YOUR TASK = Print word for word the first line of the listing below and every line after it, through the line with "return tuple(M @ Vector((u, v, z)))". Leave out the pictures and the rest.

MATERIAL =
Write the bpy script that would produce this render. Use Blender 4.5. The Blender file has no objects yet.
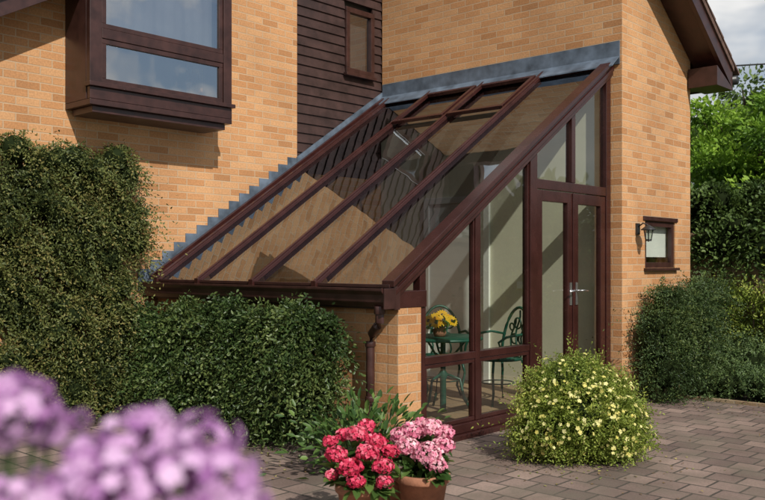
import bpy, math, numpy as np
from mathutils import Matrix, Vector
rng = np.random.default_rng(7)
scene = bpy.context.scene
# ------------------------------------------------------------------ frame
TH = math.atan2(-0.676, 0.737)
M = Matrix.Translation((0.117, 6.525, 0)) @ Matrix.Rotation(TH, 4, 'Z')
def W(u, v, z=0.0):
    return tuple(M @ Vector((u, v, z)))

# ------------------------------------------------------------------ materials
def newmat(name):
    m = bpy.data.materials.new(name); m.use_nodes = True
    nt = m.node_tree; nt.nodes.clear()
    out = nt.nodes.new('ShaderNodeOutputMaterial')
    return m, nt, out
def N(nt, t, **kw):
    n = nt.nodes.new(t)
    for k, v in kw.items(): setattr(n, k, v)
    return n
def ramp(nt, fac, stops):
    r = N(nt, 'ShaderNodeValToRGB'); cr = r.color_ramp
    while len(cr.elements) > 1: cr.elements.remove(cr.elements[-1])
    cr.elements[0].position = stops[0][0]; cr.elements[0].color = (*stops[0][1], 1)
    for p, c in stops[1:]:
        e = cr.elements.new(p); e.color = (*c, 1)
    nt.links.new(fac, r.inputs[0]); return r.outputs[0]
def mixc(nt, fac, a, b, mode='MIX'):
    m = N(nt, 'ShaderNodeMix', data_type='RGBA', blend_type=mode)
    if isinstance(fac, float): m.inputs[0].default_value = fac
    else: nt.links.new(fac, m.inputs[0])
    for i, x in ((6, a), (7, b)):
        if isinstance(x, tuple): m.inputs[i].default_value = (*x, 1)
        else: nt.links.new(x, m.inputs[i])
    return m.outputs[2]
def noise(nt, vec, scale, detail=3, rough=.55):
    n = N(nt, 'ShaderNodeTexNoise'); n.inputs['Scale'].default_value = scale
    n.inputs['Detail'].default_value = detail; n.inputs['Roughness'].default_value = rough
    if vec is not None: nt.links.new(vec, n.inputs['Vector'])
    return n.outputs['Fac']
def objco(nt):
    return N(nt, 'ShaderNodeTexCoord').outputs['Object']
def plain(name, col, rough=.5, var=.25, scale=8, metal=0.0, bump=.0, spec=.5):
    m, nt, out = newmat(name); p = N(nt, 'ShaderNodeBsdfPrincipled')
    co = objco(nt); f = noise(nt, co, scale)
    c = ramp(nt, f, [(.3, tuple(x*(1-var) for x in col)), (.7, tuple(min(1, x*(1+var)) for x in col))])
    nt.links.new(c, p.inputs['Base Color'])
    p.inputs['Metallic'].default_value = metal
    p.inputs['Specular IOR Level'].default_value = spec
    mr = N(nt, 'ShaderNodeMapRange'); mr.inputs[3].default_value = rough*.8; mr.inputs[4].default_value = min(1, rough*1.25)
    nt.links.new(f, mr.inputs[0]); nt.links.new(mr.outputs[0], p.inputs['Roughness'])
    if bump:
        b = N(nt, 'ShaderNodeBump'); b.inputs['Strength'].default_value = bump; b.inputs['Distance'].default_value = .01
        nt.links.new(noise(nt, co, scale*6), b.inputs['Height']); nt.links.new(b.outputs[0], p.inputs['Normal'])
    nt.links.new(p.outputs[0], out.inputs[0]); return m
def brickmat(name, c1, c2, mortar, bw=.225, rh=.075, ms=.006, flat=False, grime=.35, offset=.5, moss=None):
    m, nt, out = newmat(name); p = N(nt, 'ShaderNodeBsdfPrincipled'); co = objco(nt)
    if flat: vec = co
    else:
        s = N(nt, 'ShaderNodeSeparateXYZ'); nt.links.new(co, s.inputs[0])
        a = N(nt, 'ShaderNodeMath', operation='ADD'); nt.links.new(s.outputs[0], a.inputs[0]); nt.links.new(s.outputs[1], a.inputs[1])
        c = N(nt, 'ShaderNodeCombineXYZ'); nt.links.new(a.outputs[0], c.inputs[0]); nt.links.new(s.outputs[2], c.inputs[1]); vec = c.outputs[0]
    nz = N(nt, 'ShaderNodeTexNoise'); nz.inputs['Scale'].default_value = 9; nz.inputs['Detail'].default_value = 1; nt.links.new(vec, nz.inputs['Vector'])
    vm = N(nt, 'ShaderNodeVectorMath', operation='SCALE'); vm.inputs['Scale'].default_value = .006
    nt.links.new(nz.outputs['Color'], vm.inputs[0])
    va = N(nt, 'ShaderNodeVectorMath', operation='ADD'); nt.links.new(vec, va.inputs[0]); nt.links.new(vm.outputs[0], va.inputs[1])
    b = N(nt, 'ShaderNodeTexBrick'); b.offset = offset
    nt.links.new(va.outputs[0], b.inputs['Vector'])
    b.inputs['Color1'].default_value = (0, 0, 0, 1); b.inputs['Color2'].default_value = (1, 1, 1, 1)
    b.inputs['Mortar'].default_value = (.5, .5, .5, 1)
    b.inputs['Scale'].default_value = 1; b.inputs['Brick Width'].default_value = bw; b.inputs['Row Height'].default_value = rh
    b.inputs['Mortar Size'].default_value = ms; b.inputs['Mortar Smooth'].default_value = .25
    mid = tuple((x+y)/2 for x, y in zip(c1, c2))
    col = ramp(nt, b.outputs['Color'], [(.0, c1), (.45, mid), (.85, c2), (1, tuple(x*.83 for x in c2))])
    fine = noise(nt, co, 60, 4); big = noise(nt, co, 1.3, 4)
    col = mixc(nt, .5, col, ramp(nt, fine, [(.3, (.6, .6, .6)), (.7, (1.25, 1.25, 1.25))]), 'MULTIPLY')
    col = mixc(nt, b.outputs['Fac'], col, mortar)
    col = mixc(nt, grime, col, ramp(nt, big, [(.3, (.55, .52, .5)), (.65, (1.1, 1.1, 1.1))]), 'MULTIPLY')
    if moss:
        mf = noise(nt, co, 2.2, 5); r = ramp(nt, mf, [(.46, (0, 0, 0)), (.66, (.65, .65, .65))])
        col = mixc(nt, r, col, moss)
    nt.links.new(col, p.inputs['Base Color']); p.inputs['Roughness'].default_value = .85
    bp = N(nt, 'ShaderNodeBump'); bp.inputs['Strength'].default_value = .7; bp.inputs['Distance'].default_value = .006
    inv = N(nt, 'ShaderNodeMath', operation='SUBTRACT'); inv.inputs[0].default_value = 1; nt.links.new(b.outputs['Fac'], inv.inputs[1])
    ad = N(nt, 'ShaderNodeMath', operation='MULTIPLY_ADD'); nt.links.new(fine, ad.inputs[0]); ad.inputs[1].default_value = .5
    nt.links.new(inv.outputs[0], ad.inputs[2]); nt.links.new(ad.outputs[0], bp.inputs['Height'])
    nt.links.new(bp.outputs[0], p.inputs['Normal']); nt.links.new(p.outputs[0], out.inputs[0]); return m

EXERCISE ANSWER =
Write the bpy script that would produce this render. Use Blender 4.5. The Blender file has no objects yet.
import bpy, math, numpy as np
from mathutils import Matrix, Vector
rng = np.random.default_rng(7)
scene = bpy.context.scene
# ------------------------------------------------------------------ frame
TH = math.atan2(-0.676, 0.737)
M = Matrix.Translation((0.117, 6.525, 0)) @ Matrix.Rotation(TH, 4, 'Z')
def W(u, v, z=0.0):
    return tuple(M @ Vector((u, v, z)))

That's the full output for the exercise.